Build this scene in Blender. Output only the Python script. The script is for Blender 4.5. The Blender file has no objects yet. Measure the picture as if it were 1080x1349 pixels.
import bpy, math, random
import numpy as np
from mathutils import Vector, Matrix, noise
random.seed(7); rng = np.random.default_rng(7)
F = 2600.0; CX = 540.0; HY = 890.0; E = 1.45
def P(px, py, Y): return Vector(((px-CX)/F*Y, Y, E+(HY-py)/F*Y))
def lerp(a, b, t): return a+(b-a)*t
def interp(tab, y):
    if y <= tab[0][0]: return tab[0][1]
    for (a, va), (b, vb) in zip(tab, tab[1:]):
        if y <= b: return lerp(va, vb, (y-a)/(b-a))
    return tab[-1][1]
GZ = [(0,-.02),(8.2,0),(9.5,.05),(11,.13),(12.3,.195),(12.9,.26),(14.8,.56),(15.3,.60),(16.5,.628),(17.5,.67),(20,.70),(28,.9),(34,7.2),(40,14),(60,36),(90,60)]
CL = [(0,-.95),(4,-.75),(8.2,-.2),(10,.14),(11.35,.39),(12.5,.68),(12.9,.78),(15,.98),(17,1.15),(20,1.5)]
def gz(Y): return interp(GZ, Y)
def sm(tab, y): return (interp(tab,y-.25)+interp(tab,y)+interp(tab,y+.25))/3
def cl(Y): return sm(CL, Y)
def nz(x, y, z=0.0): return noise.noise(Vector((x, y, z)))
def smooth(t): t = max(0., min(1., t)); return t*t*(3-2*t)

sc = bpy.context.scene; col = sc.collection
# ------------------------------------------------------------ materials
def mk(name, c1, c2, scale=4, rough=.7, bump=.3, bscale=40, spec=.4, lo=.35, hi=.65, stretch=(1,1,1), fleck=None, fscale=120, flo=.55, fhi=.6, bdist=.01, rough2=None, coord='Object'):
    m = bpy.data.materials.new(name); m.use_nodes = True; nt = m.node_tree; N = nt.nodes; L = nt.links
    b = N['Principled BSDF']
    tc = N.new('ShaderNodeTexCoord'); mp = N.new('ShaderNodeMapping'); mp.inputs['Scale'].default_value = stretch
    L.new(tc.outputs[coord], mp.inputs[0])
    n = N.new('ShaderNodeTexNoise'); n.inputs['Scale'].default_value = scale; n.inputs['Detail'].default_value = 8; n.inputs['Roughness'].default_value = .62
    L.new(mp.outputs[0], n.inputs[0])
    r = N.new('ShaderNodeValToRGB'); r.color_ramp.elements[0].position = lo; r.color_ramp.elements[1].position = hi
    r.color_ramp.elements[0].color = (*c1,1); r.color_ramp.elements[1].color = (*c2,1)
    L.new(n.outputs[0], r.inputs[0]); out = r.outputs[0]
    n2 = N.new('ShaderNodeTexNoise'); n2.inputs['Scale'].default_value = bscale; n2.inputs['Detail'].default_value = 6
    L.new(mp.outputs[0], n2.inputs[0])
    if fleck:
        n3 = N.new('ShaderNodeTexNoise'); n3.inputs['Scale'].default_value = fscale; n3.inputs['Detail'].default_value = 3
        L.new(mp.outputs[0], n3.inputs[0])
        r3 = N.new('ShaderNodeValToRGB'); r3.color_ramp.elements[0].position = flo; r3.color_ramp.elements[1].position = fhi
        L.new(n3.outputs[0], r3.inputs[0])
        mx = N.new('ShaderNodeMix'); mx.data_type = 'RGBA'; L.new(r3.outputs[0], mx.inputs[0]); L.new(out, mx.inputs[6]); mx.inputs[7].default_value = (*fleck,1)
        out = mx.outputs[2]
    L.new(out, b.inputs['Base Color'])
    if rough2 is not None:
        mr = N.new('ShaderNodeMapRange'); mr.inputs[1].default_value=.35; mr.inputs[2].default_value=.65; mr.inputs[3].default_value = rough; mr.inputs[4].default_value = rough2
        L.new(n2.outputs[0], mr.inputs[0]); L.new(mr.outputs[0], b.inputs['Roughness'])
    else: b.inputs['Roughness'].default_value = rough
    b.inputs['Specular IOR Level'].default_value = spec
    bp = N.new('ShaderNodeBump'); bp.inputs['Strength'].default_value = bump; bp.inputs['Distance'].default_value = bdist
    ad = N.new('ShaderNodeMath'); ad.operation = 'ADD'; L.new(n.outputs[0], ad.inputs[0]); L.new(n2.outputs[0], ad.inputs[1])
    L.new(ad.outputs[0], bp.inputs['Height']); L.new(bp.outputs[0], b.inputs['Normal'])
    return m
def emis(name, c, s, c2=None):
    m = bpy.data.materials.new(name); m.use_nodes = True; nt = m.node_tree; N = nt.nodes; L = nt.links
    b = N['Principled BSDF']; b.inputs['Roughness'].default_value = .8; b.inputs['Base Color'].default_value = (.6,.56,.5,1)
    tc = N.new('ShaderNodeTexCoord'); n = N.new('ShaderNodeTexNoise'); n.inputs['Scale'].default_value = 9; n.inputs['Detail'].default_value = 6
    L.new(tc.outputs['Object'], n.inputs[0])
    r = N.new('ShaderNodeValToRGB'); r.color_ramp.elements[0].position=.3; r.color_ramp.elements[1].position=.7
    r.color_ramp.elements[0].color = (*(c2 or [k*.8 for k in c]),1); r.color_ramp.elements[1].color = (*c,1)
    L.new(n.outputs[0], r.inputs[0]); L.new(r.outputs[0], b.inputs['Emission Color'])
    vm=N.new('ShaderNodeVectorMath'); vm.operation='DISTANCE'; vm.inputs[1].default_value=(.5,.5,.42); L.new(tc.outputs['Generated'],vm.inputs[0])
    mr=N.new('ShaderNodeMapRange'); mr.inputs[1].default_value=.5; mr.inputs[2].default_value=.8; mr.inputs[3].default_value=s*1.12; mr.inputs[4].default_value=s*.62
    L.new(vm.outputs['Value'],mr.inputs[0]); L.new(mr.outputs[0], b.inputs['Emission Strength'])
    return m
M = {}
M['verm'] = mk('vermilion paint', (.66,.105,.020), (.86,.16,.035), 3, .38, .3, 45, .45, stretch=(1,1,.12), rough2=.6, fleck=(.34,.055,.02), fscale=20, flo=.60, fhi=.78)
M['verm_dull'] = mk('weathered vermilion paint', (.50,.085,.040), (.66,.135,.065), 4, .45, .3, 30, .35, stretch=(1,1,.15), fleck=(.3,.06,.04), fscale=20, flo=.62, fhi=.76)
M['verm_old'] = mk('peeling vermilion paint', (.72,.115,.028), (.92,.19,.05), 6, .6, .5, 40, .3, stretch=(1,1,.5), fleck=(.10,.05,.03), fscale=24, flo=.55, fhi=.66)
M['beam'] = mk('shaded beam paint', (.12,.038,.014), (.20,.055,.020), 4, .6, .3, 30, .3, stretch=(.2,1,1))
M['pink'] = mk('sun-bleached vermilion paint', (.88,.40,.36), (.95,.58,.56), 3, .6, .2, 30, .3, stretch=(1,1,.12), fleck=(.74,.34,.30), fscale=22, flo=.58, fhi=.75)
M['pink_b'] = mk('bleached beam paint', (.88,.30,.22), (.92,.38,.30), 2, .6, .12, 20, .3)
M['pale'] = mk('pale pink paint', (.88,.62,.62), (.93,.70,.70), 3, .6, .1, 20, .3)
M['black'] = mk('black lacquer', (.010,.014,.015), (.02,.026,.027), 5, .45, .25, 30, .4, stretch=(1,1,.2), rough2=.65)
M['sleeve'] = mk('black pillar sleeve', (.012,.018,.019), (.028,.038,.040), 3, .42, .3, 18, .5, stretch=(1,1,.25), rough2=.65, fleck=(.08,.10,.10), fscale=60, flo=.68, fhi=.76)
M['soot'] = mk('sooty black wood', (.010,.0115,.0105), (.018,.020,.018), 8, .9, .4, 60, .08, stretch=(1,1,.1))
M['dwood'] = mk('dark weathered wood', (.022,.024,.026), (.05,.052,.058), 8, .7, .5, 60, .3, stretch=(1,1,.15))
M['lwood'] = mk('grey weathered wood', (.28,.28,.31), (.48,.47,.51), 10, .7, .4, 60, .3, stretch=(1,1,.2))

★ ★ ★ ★

| What the task asks |
Using the data above, restate word for word the lines from its opening line through the line that contains "def smooth(t): t", and no more.

| Exercise answer |
Build this scene in Blender. Output only the Python script. The script is for Blender 4.5. The Blender file has no objects yet. Measure the picture as if it were 1080x1349 pixels.
import bpy, math, random
import numpy as np
from mathutils import Vector, Matrix, noise
random.seed(7); rng = np.random.default_rng(7)
F = 2600.0; CX = 540.0; HY = 890.0; E = 1.45
def P(px, py, Y): return Vector(((px-CX)/F*Y, Y, E+(HY-py)/F*Y))
def lerp(a, b, t): return a+(b-a)*t
def interp(tab, y):
    if y <= tab[0][0]: return tab[0][1]
    for (a, va), (b, vb) in zip(tab, tab[1:]):
        if y <= b: return lerp(va, vb, (y-a)/(b-a))
    return tab[-1][1]
GZ = [(0,-.02),(8.2,0),(9.5,.05),(11,.13),(12.3,.195),(12.9,.26),(14.8,.56),(15.3,.60),(16.5,.628),(17.5,.67),(20,.70),(28,.9),(34,7.2),(40,14),(60,36),(90,60)]
CL = [(0,-.95),(4,-.75),(8.2,-.2),(10,.14),(11.35,.39),(12.5,.68),(12.9,.78),(15,.98),(17,1.15),(20,1.5)]
def gz(Y): return interp(GZ, Y)
def sm(tab, y): return (interp(tab,y-.25)+interp(tab,y)+interp(tab,y+.25))/3
def cl(Y): return sm(CL, Y)
def nz(x, y, z=0.0): return noise.noise(Vector((x, y, z)))
def smooth(t): t = max(0., min(1., t)); return t*t*(3-2*t)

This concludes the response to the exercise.